↓

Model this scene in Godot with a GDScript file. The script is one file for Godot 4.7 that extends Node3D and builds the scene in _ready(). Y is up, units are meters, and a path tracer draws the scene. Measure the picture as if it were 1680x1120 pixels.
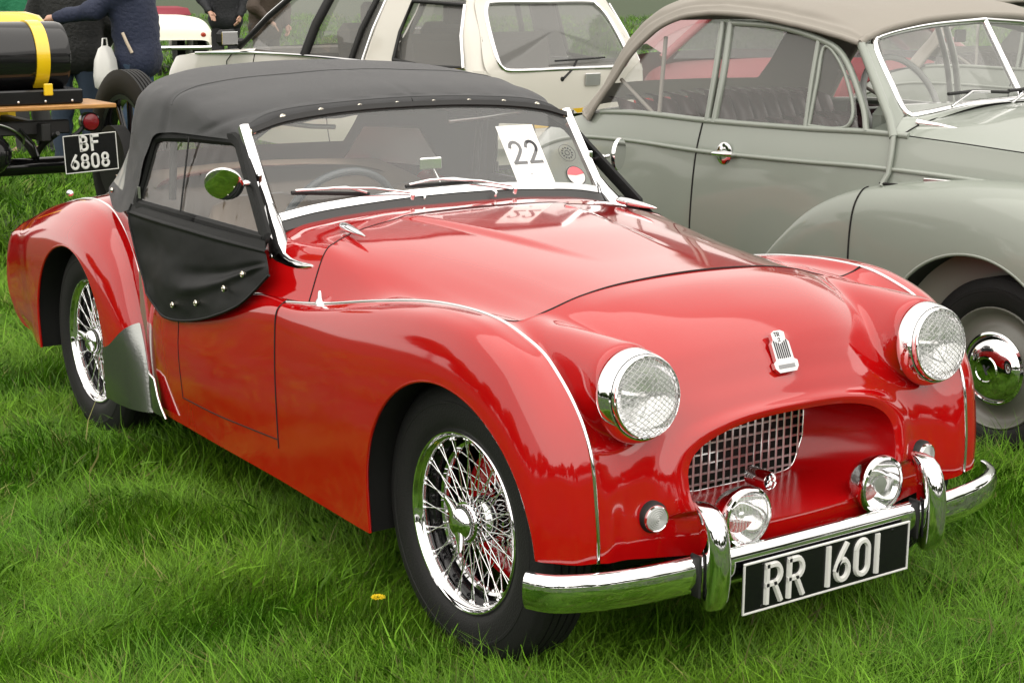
extends Node3D
# ---------------------------------------------------------------- mesh helpers
class Shape:
	var v := PackedVector3Array()
	var n := PackedVector3Array()
	var uv := PackedVector2Array()
	var idx := PackedInt32Array()
	func vert(p: Vector3, nn: Vector3, t := Vector2.ZERO) -> int:
		v.append(p); n.append(nn); uv.append(t)
		return v.size() - 1
	func tri(a: int, b: int, c: int) -> void:
		var g := (v[b] - v[a]).cross(v[c] - v[a])
		if g.dot(n[a] + n[b] + n[c]) > 0.0:
			idx.append(a); idx.append(c); idx.append(b)
		else:
			idx.append(a); idx.append(b); idx.append(c)
	func flat(a: Vector3, b: Vector3, c: Vector3, away := Vector3.ZERO) -> void:
		var nn := (b - a).cross(c - a).normalized()
		if nn.dot((a + b + c) / 3.0 - away) < 0.0: nn = -nn
		tri(vert(a, nn), vert(b, nn), vert(c, nn))
	func quad(a: Vector3, b: Vector3, c: Vector3, d: Vector3, away := Vector3.ZERO) -> void:
		var nn := (c - a).cross(d - b).normalized()
		if nn.dot((a + b + c + d) / 4.0 - away) < 0.0: nn = -nn
		var i := vert(a, nn, Vector2(0, 0)); var j := vert(b, nn, Vector2(1, 0)); var k := vert(c, nn, Vector2(1, 1)); var l := vert(d, nn, Vector2(0, 1))
		tri(i, j, k); tri(i, k, l)
	func add(o: Shape, t := Transform3D.IDENTITY) -> Shape:
		var base := v.size()
		var flip := t.basis.determinant() < 0.0
		var nb := t.basis.inverse().transposed()
		for i in o.v.size():
			v.append(t * o.v[i]); n.append((nb * o.n[i]).normalized()); uv.append(o.uv[i])
		for i in range(0, o.idx.size(), 3):
			idx.append(base + o.idx[i])
			idx.append(base + o.idx[i + (2 if flip else 1)])
			idx.append(base + o.idx[i + (1 if flip else 2)])
		return self
	func mirrored() -> Shape:
		return Shape.new().add(self, Transform3D(Basis.from_scale(Vector3(1, 1, -1)), Vector3.ZERO))
	func both() -> Shape:
		for i in v.size():
			if absf(v[i].z) < 1e-5 and absf(n[i].z) < 0.5:
				n[i] = (n[i] * Vector3(1, 1, 0)).normalized()
		return add(mirrored())
	func mesh() -> ArrayMesh:
		var a := []
		a.resize(Mesh.ARRAY_MAX)
		a[Mesh.ARRAY_VERTEX] = v; a[Mesh.ARRAY_NORMAL] = n; a[Mesh.ARRAY_TEX_UV] = uv; a[Mesh.ARRAY_INDEX] = idx
		var m := ArrayMesh.new()
		m.add_surface_from_arrays(Mesh.PRIMITIVE_TRIANGLES, a)
		return m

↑

**Problem to solve:** Pull out all lines containing "extends".

**Problem solution:**
Model this scene in Godot with a GDScript file. The script is one file for Godot 4.7 that extends Node3D and builds the scene in _ready(). Y is up, units are meters, and a path tracer draws the scene. Measure the picture as if it were 1680x1120 pixels.
extends Node3D